Ein paar Hintergründe zu den Patentgeschichten....
(vorher: eine komplette Liste mit Kurzbeschreibung des Inhalts hier:
http://www.engadget.com/2010/03/02/apple-vs-htc-a-patent-breakdown/)
Ich komme aus der Automobilindustrie und kann hier aus erster Hand etwas über Patente (gilt auch für diese Apple Geschihte) aufklären.
1. Es ist nicht so, dass ein Patent nur erteilt wird, wenn es tatsächlich etwas neues ist. Es wird erteilt, wenn der Patentprüfer überzeugt werden kann, dass es noch nichts (exakt) in dieser Richtung gibt.
Hierbei suchen die Prüfer nur grob im eigenen Rechtsraum (meist) und finden natürlich nur einen Bruchteil von den relevanten Veröffentlichungen. Insbesondere Asiatische und Kyrrillische Schriften können aus offensichtlichen Gründen nicht durchsucht werden. Ganz zu schweigen von den anderen Sprachen, die der Prüfer nicht kennt.
Also: Bitte nicht denken, dass ein Patent auch wirklich eine originale (erste) "Erfindung" ist.
2. Patente stellen seit einigen Jahren nicht mehr das Verkaufs- Produktions- oder Transportrecht an einer Erfindung dar.
Patente sind Verhandlungsmasse. Verhandlungsmasse in jedem Sinne, übrigens.
Hierbei ist die Anzahl der Patente wichtiger, als der eigentliche Wert eines einzelnen Patents.
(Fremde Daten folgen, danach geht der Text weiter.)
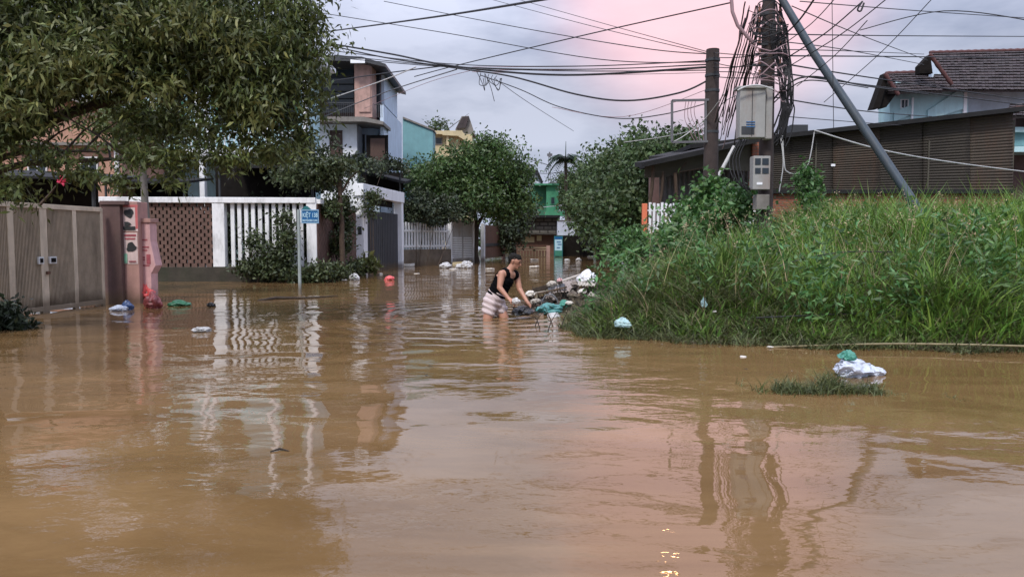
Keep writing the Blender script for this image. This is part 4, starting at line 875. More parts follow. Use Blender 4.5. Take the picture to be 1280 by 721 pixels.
lo = [C(20, 165, 9.2, .35, .3), C(175, 150, 9.5, .3, .2), C(215, 150, 9.6, .28, .25), C(180, 195, 9.3, .45, .12), C(100, 215, 9.0, .35, .1), C(230, 195, 9.6, .3, .16), C(340, 192, 9.9, .4, .13), C(285, 198, 9.8, .35, .18), C(150, 225, 9.0, .3, .08), C(20, 235, 9, .25, .2), C(218, 225, 9.6, .2, .08), C(375, 168, 10.2, .2, .2), C(60, 195, 9, .3, .1), C(300, 130, 9.9, .6, .3), C(265, 165, 9.8, .18, .3)]
foliage('low_sprays', lo, 8000, .1, .03, 'leaf_big', g, droop=.6, twig=.08, per=14, hollow=.05)
foliage('pale_sprays', [C(60, 90, 8.8, .6, .35), C(30, 130, 8.8, .4, .3), C(110, 60, 9.0, .6, .4), C(215, 30, 9.3, .6, .35), C(190, 110, 9.2, .45, .2), C(320, 140, 9.5, .3, .3), C(300, 60, 9.5, .5, .5)], 3200, .112, .034, 'leaf_yellow', g, droop=.8, twig=.08, per=12, hollow=.2)
tt = Vector((-6.6, Yb, 2.3))
trunk(g, [(-6.98, Yb, -.7), (-6.9, Yb, .8), tt], [.3, .26, .2], [(tt, P(60, 40, 9.5), .11), (tt, P(200, 70, 9.8), .1), (tt, P(330, 90, 10.1), .09), (tt, P(290, 30, 10), .08), (tt+Vector((0,0,-.3)), P(190, 205, 9.3), .05), (tt+Vector((0,0,-.2)), P(120, 190, 9.2), .045)])
# thin trunk beside poster pillar
g = empty('thin_tree', (P(178, 280, 15.6).x, 15.6, -.6), 'thin grey trunked tree standing behind the pink posts', 'tree')
q = P(178, 150, 15.6); trunk(g, [(q.x+.02, 15.6, -.6), (q.x, 15.6, 1.5), (q.x-.03, 15.6, q.z)], [.09, .08, .05], [((q.x, 15.6, 3.0), P(215, 175, 15.4), .03), ((q.x, 15.6, 2.8), P(150, 170, 15.4), .03)], 'concrete')
foliage('crown', [C(150, 160, 15.5, .7, .45), C(210, 165, 15.6, .8, .5), C(180, 130, 15.6, .9, .5)], 5000, .13, .05, 'leaf_big', g, droop=.6, twig=.14)
# slim tree in front of side wall
g = empty('slim_tree', (P(426, 340, 24).x, 24, -.6), 'slim brown trunked tree in front of the side wall left of the white gate frame', 'tree')
q = P(425, 215, 23); trunk(g, [(q.x+.05, 23, -.6), (q.x+.03, 23, 1.2), (q.x-.02, 23, q.z)], [.085, .08, .06], [((q.x, 23, 2.6), P(405, 215, 23), .05), ((q.x, 23, 2.6), P(445, 218, 23), .05)], 'bark_brown')
foliage('crown', [C(402, 222, 23, .5, .28), C(420, 208, 23, .5, .25), C(385, 212, 23, .55, .3), C(365, 220, 23, .5, .25)], 4600, .14, .07, 'leaf_shrub', g, twig=.15)
# round street tree
g = empty('round_tree', (P(596, 328, 40).x, 40, -.6), 'round dark green street tree with a forked slender trunk in mid street', 'tree')
cl = [C(585, 212, 40, 1.6, 1.2), C(553, 226, 40, 1.5, 1.1), C(622, 205, 40, 1.5, 1.2), C(642, 230, 40, 1.0, 1.0), C(530, 232, 39.5, 1.3, 1.0), C(590, 240, 39.5, 2.0, 1.1), C(640, 252, 40, 1.1, .8), C(555, 255, 39, 1.2, .8), C(608, 182, 40, .8, .55), C(520, 225, 40, .7, .6), C(650, 212, 40.4, .5, .4), C(612, 262, 39.5, 1.0, .5)]
foliage('crown', cl, 33000, .2, .1, 'leaf_mid', g, droop=.2, twig=.24, per=30, hollow=.45)
q = P(596, 285, 40); fk = Vector((q.x, 40, q.z))
trunk(g, [(P(600, 328, 40).x, 40, -.6), (P(594, 310, 40).x, 40, .4), fk], [.17, .14, .13], [(fk, P(572, 266, 40), .11), (fk, P(615, 250, 40), .11), (fk, P(590, 220, 40), .12), (P(577, 268, 40), P(555, 262, 39.6), .08)])
# trees lining the right side, their crowns merging
def street_tree(name, label, Y, xs, crown, n, bx, leaf='leaf_far', ls=(.27, .14), group=None):
    g = empty(name, (P(bx, 320, Y).x, Y, -.6), label, 'tree', group)
    foliage('crown', crown, n, ls[0], ls[1], leaf, g, droop=.2, twig=.35, hollow=.35, zmin=.4)
    q = P(bx, 280, Y); top = Vector((q.x, Y, q.z)); trunk(g, [(q.x+.1, Y, -.6), top], [.28, .2], [(top, c[0], .12) for c in crown[:4]])
street_tree('street_tree', 'bushy tree nearest the lean-to on the right side of the street', 34, 0, [C(835, 200, 34, 1.2, 1.0), C(808, 222, 34, 1.5, 1.5), C(790, 260, 33, 1.6, 1.3), C(828, 250, 34, 1.4, 1.2), C(850, 178, 34.5, .7, .5), C(862, 195, 36, 1, .7), C(775, 290, 33, 1.1, .7)], 19000, 792, ls=(.24, .13))
street_tree('street_tree', 'tall tree with the highest crown on the right side of the street', 45, 0, [C(800, 195, 45, 1.8, 1.3), C(770, 215, 45, 2.0, 1.6), C(765, 250, 44, 2.2, 1.6), C(800, 235, 45, 2, 1.6), C(830, 185, 46, 1.3, .9), C(745, 272, 44, 1.3, 1.0)], 17000, 770)
street_tree('street_tree', 'tree leaning over the box sign of the block shop', 52, 0, [C(745, 232, 52, 1.3, 1.1), C(722, 252, 52, .9, .8), C(752, 255, 51, 1.6, 1.4), C(765, 210, 53, 1.4, .9), C(738, 222, 53, .9, .6), C(755, 275, 51, 1.1, .8)], 12000, 748)
street_tree('street_tree', 'small dark tree between the rusty gate and the block shop', 50, 0, [C(636, 270, 50, 1.0, .9), C(648, 262, 52, .9, .7), C(634, 295, 49, .7, .8), C(642, 283, 50, .7, .7)], 5500, 640, 'leaf_yard')
street_tree('street_tree', 'little tree top peeping over the roof left of the beige house', 66, 0, [C(545, 160, 66, .6, .5), C(551, 157, 66, .4, .4)], 500, 546)
street_tree('street_tree', 'far pale tree under the palm at the street end', 84, 0, [C(706, 232, 84, 1.5, 1.2), C(716, 225, 84, 1.6, 1.2), C(710, 250, 84, 2.2, 1.6), C(725, 240, 84, 2, 1.6)], 9000, 712)
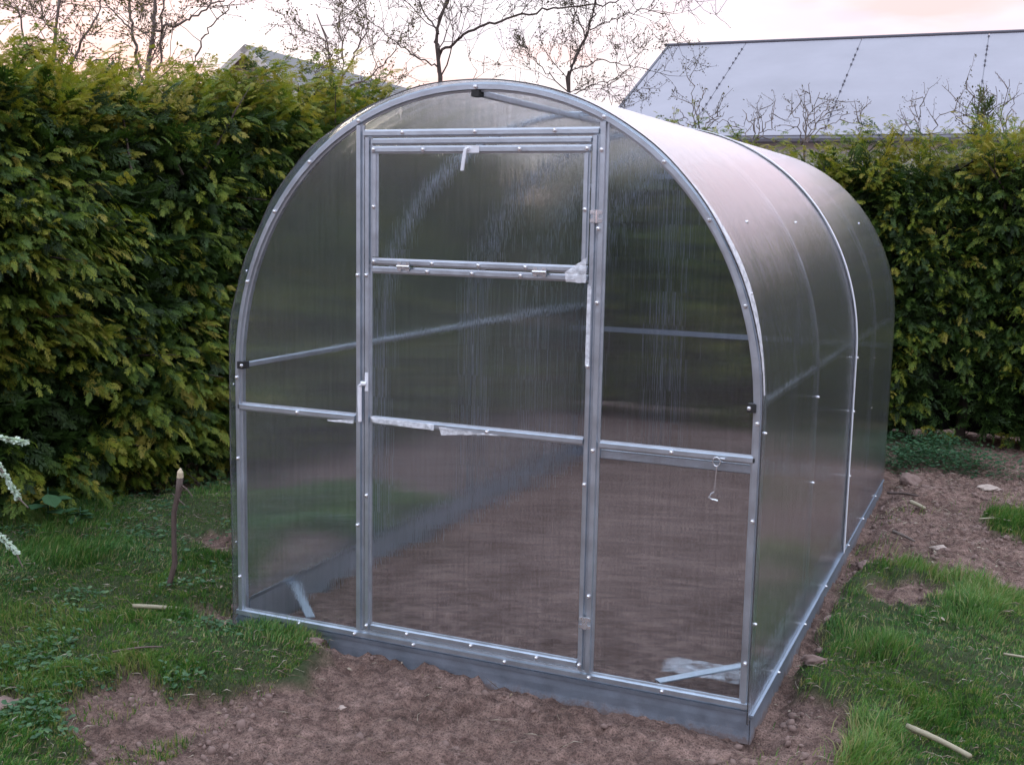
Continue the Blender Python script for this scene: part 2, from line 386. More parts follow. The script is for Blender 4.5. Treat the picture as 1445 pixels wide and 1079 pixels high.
def axis_grid(lo, hi, step, far):
    a = list(np.arange(lo, hi, step)); s = step; v = a[-1]
    while v < far: s *= 1.35; v += s; a.append(v)
    s = step; v = lo; b = []
    while v > -far: s *= 1.35; v -= s; b.append(v)
    return np.array(b[::-1]+a)
gx = axis_grid(-2.6, 3.9, .0155, 420); gy = axis_grid(-1.5, 6.2, .0175, 420)
GX, GY = np.meshgrid(gx, gy); TT = turf(GX, GY); GZ = height(GX, GY, TT)
nx, ny = len(gx), len(gy)
V = np.stack([GX, GY, GZ], -1).reshape(-1, 3)
i0 = (np.arange(ny-1)[:, None]*nx+np.arange(nx-1)[None]).ravel()
Fq = np.stack([i0, i0+1, i0+1+nx, i0+nx], 1)
t = NT('garden_ground'); o = t.obj()
n1 = t.noise(3.2, 5, .6, o); n2 = t.noise(22, 6, .68, o); n3 = t.noise(160, 4, .7, o)
soilc = t.mix(t.ramp(n1, [(.35, (0,0,0)), (.65, (1,1,1))]), c4(.180,.118,.097), c4(.300,.204,.172))
soilc = t.mix(t.ramp(n2, [(.38, (0,0,0)), (.62, (1,1,1))]), t.mix(1, soilc, c4(.52,.48,.48), 'MULTIPLY'), t.mix(1, soilc, c4(1.28,1.26,1.24), 'MULTIPLY'))
soilc = t.mix(t.ramp(n3, [(.34, (.9,.9,.9)), (.54, (0,0,0))]), soilc, c4(.045,.032,.028))  # cracks darkened: shade of fine relief put into the soil colour
soilc = t.mix(t.ramp(t.noise(95, 3, .7, o), [(.62, (0,0,0)), (.72, (.7,.7,.7))]), soilc, c4(.36,.28,.22))  # pale flecks stand in for light catching fine relief
grc = t.mix(n2, c4(.028,.050,.020), c4(.080,.095,.042))
col = t.mix(t.attr('turf'), soilc, grc)
t.pr(Base_Color=col, Roughness=.95, Specular_IOR_Level=.2,
     Normal=t.bump(t.math('ADD', t.math('MULTIPLY', n2, .7), t.math('MULTIPLY', n3, .35)), 1.0, .035))
M['ground'] = t.m
g = mk('ground', V, Fq, 'ground', smooth=True, attr={'turf': TT.ravel()}); tag(g, kind='structure')

# ------------------------------------------------------------------ greenhouse
def arch_pts(off=0., n=56, legs=True, z0=0.):
    """outer line of the hoop in x,z with outward normals, left foot to right foot"""
    P = []
    if legs:
        for k in range(6): P.append((0, z0+(ZS-z0)*k/6))
    T = np.linspace(0, math.pi, n)
    for a in T:
        c, s_ = math.cos(a), math.sin(a)
        x = W/2-W/2*math.copysign(abs(c)**(2/NE), c); z = ZS+(HT-ZS)*abs(s_)**(2/NE); P.append((x, z))
    if legs:
        for k in range(5, -1, -1): P.append((W, z0+(ZS-z0)*k/6))
    P = np.array(P); D = np.gradient(P, axis=0); D[0] = (0, 1); D[-1] = (0, -1)
    Nn = np.stack([-D[:, 1], D[:, 0]], 1); Nn /= np.linalg.norm(Nn, axis=1)[:, None]
    return P+Nn*off, Nn
def arch_z(x, off=0.):
    u = min(1, abs(x-W/2)/(W/2)); return ZS+(HT-ZS)*max(0, 1-u**NE)**(1/NE)+off

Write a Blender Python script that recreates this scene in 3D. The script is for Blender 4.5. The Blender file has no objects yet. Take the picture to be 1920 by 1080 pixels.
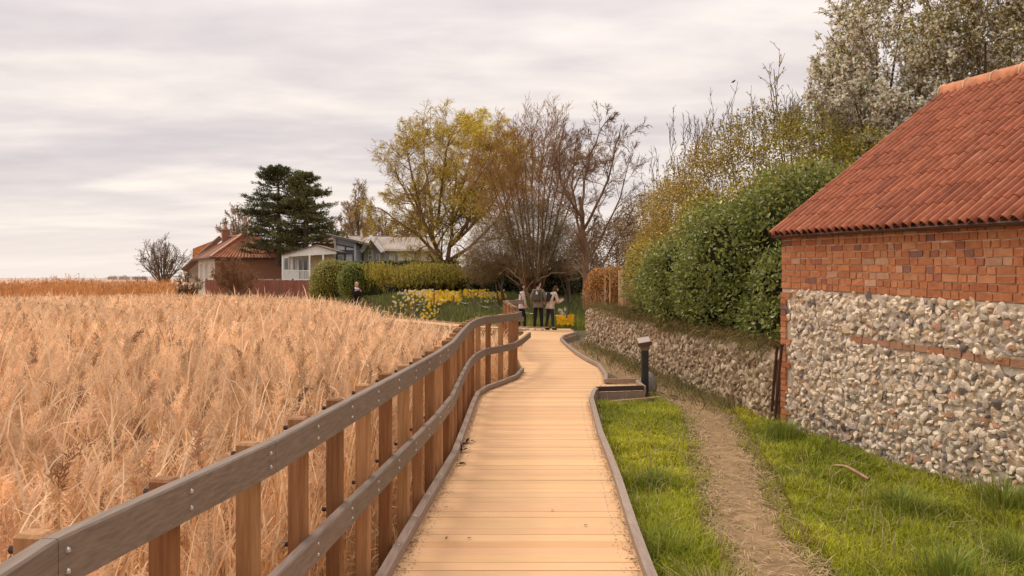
import bpy, math, random
import numpy as np
from mathutils import Vector
R = math.radians
RNG = np.random.default_rng(11)
random.seed(11)
SC = bpy.context.scene
COLL = SC.collection

# ------------------------------------------------------------------ camera
F = 1500.0            # focal length in photograph pixels (1920 wide)
CH = 1.8              # camera height above the deck
HY = 522.0            # horizon row in the photograph
cam = bpy.data.cameras.new('camera')
cam.sensor_width = 36.0
cam.lens = 36.0 * F / 1920.0
cam.shift_y = (HY - 540.0) / 1920.0
cam.clip_start = 0.05
cam.clip_end = 6000
co = bpy.data.objects.new('camera', cam)
COLL.objects.link(co)
co.location = (0, 0, CH)
co.rotation_euler = (R(90), 0, 0)
SC.camera = co

# ------------------------------------------------------------------ world
SUN_EL, SUN_AZ = R(52), R(312)      # azimuth clockwise from +Y: ahead and to the left, behind thin cloud
wd = bpy.data.worlds.new('World')
SC.world = wd
wd.use_nodes = True
wn, wl = wd.node_tree.nodes, wd.node_tree.links
wn.clear()
def N(nodes, typ, **kw):
    n = nodes.new(typ)
    for k, v in kw.items():
        if k == 'ins':
            for kk, vv in v.items():
                n.inputs[kk].default_value = vv
        else:
            setattr(n, k, v)
    return n
out = N(wn, 'ShaderNodeOutputWorld')
bg = N(wn, 'ShaderNodeBackground', ins={'Strength': 0.1})
sky = N(wn, 'ShaderNodeTexSky', sky_type='NISHITA', sun_disc=False, sun_elevation=SUN_EL, sun_rotation=SUN_AZ)
tc = N(wn, 'ShaderNodeTexCoord')
sep = N(wn, 'ShaderNodeSeparateXYZ')
wl.new(tc.outputs['Generated'], sep.inputs[0])
zc = N(wn, 'ShaderNodeMath', operation='MAXIMUM', ins={1: 0.0}); wl.new(sep.outputs['Z'], zc.inputs[0])
za = N(wn, 'ShaderNodeMath', operation='ADD', ins={1: 0.10}); wl.new(zc.outputs[0], za.inputs[0])
dx = N(wn, 'ShaderNodeMath', operation='DIVIDE'); wl.new(sep.outputs['X'], dx.inputs[0]); wl.new(za.outputs[0], dx.inputs[1])
dy = N(wn, 'ShaderNodeMath', operation='DIVIDE'); wl.new(sep.outputs['Y'], dy.inputs[0]); wl.new(za.outputs[0], dy.inputs[1])
cmb = N(wn, 'ShaderNodeCombineXYZ', ins={2: 3.7}); wl.new(dx.outputs[0], cmb.inputs[0]); wl.new(dy.outputs[0], cmb.inputs[1])
mp = N(wn, 'ShaderNodeMapping', ins={'Scale': (0.55, 0.95, 1.0), 'Location': (2.3, 0.4, 0.0), 'Rotation': (0, 0, R(-4))})
wl.new(cmb.outputs[0], mp.inputs[0])
nz = N(wn, 'ShaderNodeTexNoise', ins={'Scale': 1.15, 'Detail': 6.0, 'Roughness': 0.46, 'Distortion': 0.35})
wl.new(mp.outputs[0], nz.inputs['Vector'])
ramp = N(wn, 'ShaderNodeValToRGB')
cr = ramp.color_ramp
cr.elements[0].position = 0.33; cr.elements[0].color = (0.60, 0.545, 0.55, 1)
cr.elements[1].position = 0.69; cr.elements[1].color = (1.02, 0.91, 0.80, 1)
e = cr.elements.new(0.47); e.color = (0.72, 0.65, 0.64, 1)
e = cr.elements.new(0.56); e.color = (0.84, 0.755, 0.71, 1)
nz2 = N(wn, 'ShaderNodeTexNoise', ins={'Scale': 4.6, 'Detail': 5.0, 'Roughness': 0.5, 'Distortion': 0.2})
wl.new(mp.outputs[0], nz2.inputs['Vector'])
puff = N(wn, 'ShaderNodeMix', data_type='FLOAT', ins={0: 0.30}); wl.new(nz.outputs['Fac'], puff.inputs[2]); wl.new(nz2.outputs['Fac'], puff.inputs[3])
wl.new(puff.outputs[0], ramp.inputs[0])
# an overcast sky brightens towards the zenith and thins to a pale rim at the horizon
lift = N(wn, 'ShaderNodeMapRange', ins={1: 0.22, 2: 0.85, 3: 8.0, 4: 14.0}); wl.new(sep.outputs['Z'], lift.inputs[0])
hz = N(wn, 'ShaderNodeMapRange', ins={1: 0.0, 2: 0.13, 3: 0.85, 4: 0.0}); wl.new(sep.outputs['Z'], hz.inputs[0])
hm = N(wn, 'ShaderNodeMix', data_type='RGBA', ins={7: (0.90, 0.80, 0.725, 1)})
wl.new(hz.outputs[0], hm.inputs[0]); wl.new(ramp.outputs[0], hm.inputs[6])
sc_ = N(wn, 'ShaderNodeVectorMath', operation='SCALE'); wl.new(hm.outputs[2], sc_.inputs[0]); wl.new(lift.outputs[0], sc_.inputs['Scale'])
mx = N(wn, 'ShaderNodeMix', data_type='RGBA', ins={0: 0.97})
wl.new(sky.outputs[0], mx.inputs[6]); wl.new(sc_.outputs[0], mx.inputs[7])
wl.new(mx.outputs[2], bg.inputs['Color']); wl.new(bg.outputs[0], out.inputs[0])

sun = bpy.data.lights.new('sun', 'SUN')
sun.energy = 1.5
sun.angle = R(17)
sun.color = (1.0, 0.88, 0.72)
so = bpy.data.objects.new('sun', sun)
COLL.objects.link(so)
so.rotation_euler = Vector((-math.sin(SUN_AZ) * math.cos(SUN_EL), -math.cos(SUN_AZ) * math.cos(SUN_EL), -math.sin(SUN_EL))).to_track_quat('-Z', 'Y').to_euler()
vs = SC.view_settings
vs.view_transform = 'Standard'
vs.look = 'None'
vs.exposure = 0.46
vs.gamma = 1.0
SC.cycles.max_bounces = 6
SC.cycles.diffuse_bounces = 3
SC.cycles.transparent_max_bounces = 4

# ------------------------------------------------------------------ mesh tools
def at(px, py, z=0.0):
    """ground point seen at photograph pixel (px, py) at height z"""
    y = F * (CH - z) / (py - HY)
    return np.array([(px - 960) * y / F, y, z])
def pt(px, py, y):
    """point at distance y seen at photograph pixel (px, py)"""
    return np.array([(px - 960) * y / F, y, CH - (py - HY) * y / F])

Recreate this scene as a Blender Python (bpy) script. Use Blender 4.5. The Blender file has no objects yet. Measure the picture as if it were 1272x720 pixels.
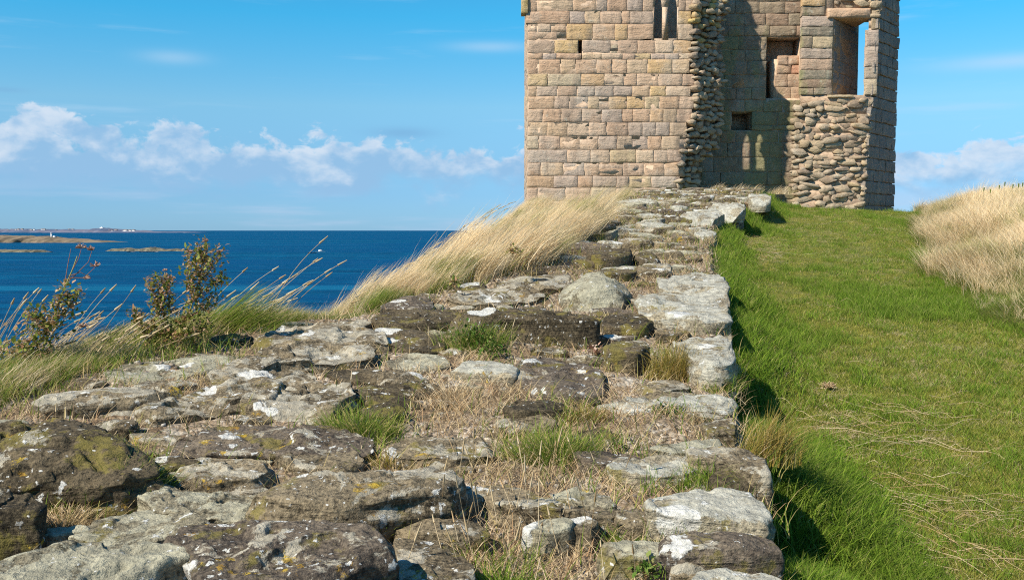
import bpy, math, random
import numpy as np
from mathutils import Vector
random.seed(7); RNG = np.random.default_rng(11)
SC = bpy.context.scene; COL = SC.collection
# ------------------------------------------------------------------ camera
F = 1222.0; TANP = 74.0/F; PITCH = math.atan(TANP)
cam_d = bpy.data.cameras.new('camera'); cam = bpy.data.objects.new('camera', cam_d); COL.objects.link(cam)
cam.location = (0, 0, 0); cam.rotation_euler = (math.pi/2-PITCH, 0, 0)
cam_d.sensor_width = 36; cam_d.lens = F/1272*36; cam_d.clip_start = 0.05; cam_d.clip_end = 120000
SC.camera = cam
# ------------------------------------------------------------------ view, sun
SC.view_settings.view_transform = 'Standard'; SC.view_settings.look = 'None'
SC.view_settings.exposure = 0.58; SC.view_settings.gamma = 1
SC.cycles.use_denoising = False; SC.cycles.filter_width = 1.1
AZ, EL = math.radians(53), math.radians(43)
SUN = Vector((-math.sin(AZ)*math.cos(EL), -math.cos(AZ)*math.cos(EL), math.sin(EL)))
sd = bpy.data.lights.new('sun', 'SUN'); sd.energy = 5.0; sd.angle = math.radians(0.55); sd.color = (1, .93, .80)
sun = bpy.data.objects.new('sun', sd); COL.objects.link(sun); sun.rotation_euler = SUN.to_track_quat('Z', 'Y').to_euler()

# ------------------------------------------------------------------ node helper
class NT:
    def __init__(s, tree): s.t = tree; s.L = tree.links
    def n(s, typ, ins=None, **props):
        nd = s.t.nodes.new(typ)
        for k, v in props.items(): setattr(nd, k, v)
        for k, v in (ins or {}).items():
            sk = nd.inputs[k]
            if isinstance(v, bpy.types.NodeSocket): s.L.new(v, sk)
            elif isinstance(v, bpy.types.Node): s.L.new(v.outputs[0], sk)
            else: sk.default_value = v
        return nd
    def math(s, op, a, b=0.0, c=None, clamp=False):
        d = {0: a, 1: b}
        if c is not None: d[2] = c
        return s.n('ShaderNodeMath', d, operation=op, use_clamp=clamp).outputs[0]
    def mix(s, f, a, b, blend='MIX'):
        nd = s.n('ShaderNodeMix', data_type='RGBA', blend_type=blend)
        for k, v in ((0, f), (6, a), (7, b)):
            if isinstance(v, bpy.types.NodeSocket): s.L.new(v, nd.inputs[k])
            else: nd.inputs[k].default_value = v if k == 0 else (*v, 1)
        return nd.outputs[2]
    def noise(s, vec, scale, detail=6, rough=.55, dist=0.0, dim='3D'):
        return s.n('ShaderNodeTexNoise', {'Vector': vec, 'Scale': scale, 'Detail': detail, 'Roughness': rough, 'Distortion': dist}, noise_dimensions=dim).outputs[0]
    def step(s, v, lo, hi, a=0.0, b=1.0):
        return s.n('ShaderNodeMapRange', {'Value': v, 'From Min': lo, 'From Max': hi, 'To Min': a, 'To Max': b}, interpolation_type='SMOOTHSTEP').outputs[0]
    def ramp(s, v, stops, mode='LINEAR'):
        nd = s.n('ShaderNodeValToRGB', {0: v}); cr = nd.color_ramp; cr.interpolation = mode
        while len(cr.elements) < len(stops): cr.elements.new(.5)
        for e, (p, c) in zip(cr.elements, stops): e.position = p; e.color = (*c, 1)
        return nd.outputs[0]
    def vmul(s, v, m): return s.n('ShaderNodeVectorMath', {0: v, 1: m}, operation='MULTIPLY').outputs[0]
    def vadd(s, v, m): return s.n('ShaderNodeVectorMath', {0: v, 1: m}, operation='ADD').outputs[0]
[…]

Diese nennt man bei uns "Stapelpatente" (also solche Erfindungsmeldungen, die eigentlich keinen Wert haben, aber die Anzahl erhöhen, was wiederum die Verhandlungsposition verbessert).
3. Zu Apple: Was Apple da macht ist weder gut noch schlecht, sondern ein "normaler" Verhandlungsschritt. Dass Apple dies so in die Öffentlichkeit stellt ist allerdings ungewöhnlich.
Was Apple verhandeln möchte, weiß ich nicht. Ob das so gut geht, weiß ich auch nicht.
4. Was passiert jetzt?
Jetzt werden die zwei Parteien sich an einen Tisch setzen, und gegenseitig Stapel von Patenten austauschen... oder
vor Gericht gehen.
Vor Gericht gelten in den USA drei Dinge: 1. Was hat jemand angemeldet (Trifft was patentiert ist auf das, was geklagt wird, zu?), 2. Wieviele Patente hat diese Person auf diesem Gebiet (desto mehr, umso mehr glaubt ein Gericht, dass diese Person auch weiß, wovon sie spricht auch wenn die hundert anderen Patente gar nichts mit dem eigentlichen Vorwurf zu tun haben - somit ein Pluspunkt).. und.. 3. können Anwälte die Patente des anderen als ungültig erklären lassen.
5. Patent als ungültig erklären lassen:
Ein Patent zugelassen zu bekommen ist schön und gut. Es erlaubt einem, bei einem Konkurrenten aufzutauchen, und ihm zu verbieten die eigene Erfindung zu produzieren, transportieren oder zu verkaufen.
Aber ein zugelassenes Patent kann
jederzeit - also auch Jahre nach der Zuteilung - als ungültig erklärt werden. Dafür muss man einem Gericht nur zeigen, dass die Erfindung schon vorher irgendwo in der Welt beschrieben oder gebaut wurde.
Wichtig: Es gilt nicht: Patent gegen Patent, sondern
Patent gegen
Irgendwas. Dieses Irgendwas kann alles publizierte oder produzierte sein, dass vor der Patentanmeldung existiert hat. Viel Spaß beim Suchen!
Fazit: Das ist alles ganz normal und hat nix Wahr und Falsch bzw. Gut und Böse zu tun. Und schon gar nicht hat es mit echten Erfindungen zu tun. Es geht um eine betriebswirtschaftliche Verhandlungsposition. Punkt.